Besides the more extended knowledge of the wonderful formation of the animated coral stocks, there have been gradually established more accurate views respecting the influence exercised by corals on other departments of Nature,—on the elevation of groups of low islands above the level of the sea,—on the migrations of land-plants and the successive extension of the domains of particular Floras,—and, lastly, in some parts of the ocean, on the diffusion of races of men, and the spread of particular languages.
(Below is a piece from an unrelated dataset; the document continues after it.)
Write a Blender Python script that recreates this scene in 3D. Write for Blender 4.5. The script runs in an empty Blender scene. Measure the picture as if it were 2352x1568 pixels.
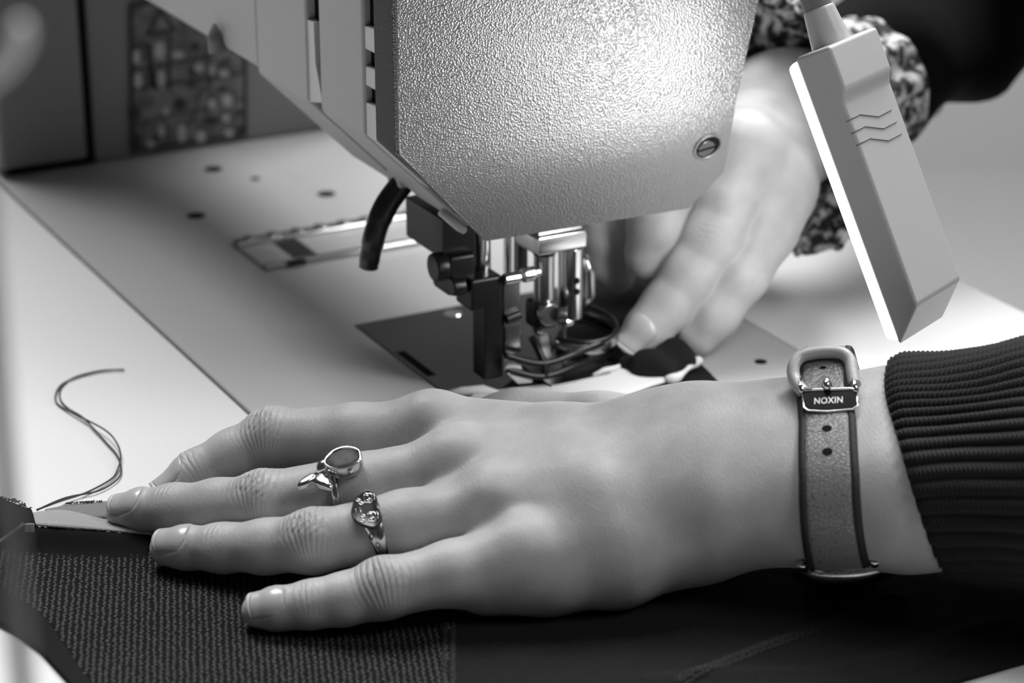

As minute organic creatures living in society, corals do indeed perform an important part in the general economy of Nature, although they do not, as was begun to be believed at the time of Cook’s voyages, enlarge continents and build up islands from fathomless depths of the ocean. They excite the liveliest interest, whether considered as subjects of physiology and of the study of the gradation of animal forms, or whether they are regarded in reference to their influence on the geography of plants and on the geological relations of the crust of the Earth. According to the great views of Leopold von Buch, the whole formation of the Jura consists of “large raised coral-banks of the ancient world surrounding the ancient mountain chains at a certain distance.”

In Ehrenberg’s Classification, (Abhandlungen der Akad. der Wiss. zu Berlin aus dem, J. 1882, S. 393-432) Coral-animals, (often improperly called, in English works, Coral-insects) are divided into two great classes: the single-mouthed Anthozoa, which are either free or capable of detaching themselves, being the animal-corals, Zoocorallia; and those in which the attachment is permanent and plant-like, being the Phyto-corals. To the first order, the Zoocorallia, belong the Hydras or Arm-polypi of Trembley, the Actiniæ decked with beautiful colours, and the mushroom-corals; to the second order or Phyto-corals belong the Madrepores, the Astræids, and the Ocellinæ. The Polypi of the second order are those which, by the cellular wave-defying ramparts which they construct, are the principal subject of the present note. These ramparts consist of an aggregate of coral trunks, which, however, do not instantly lose their common vitality as does a forest tree when cut down.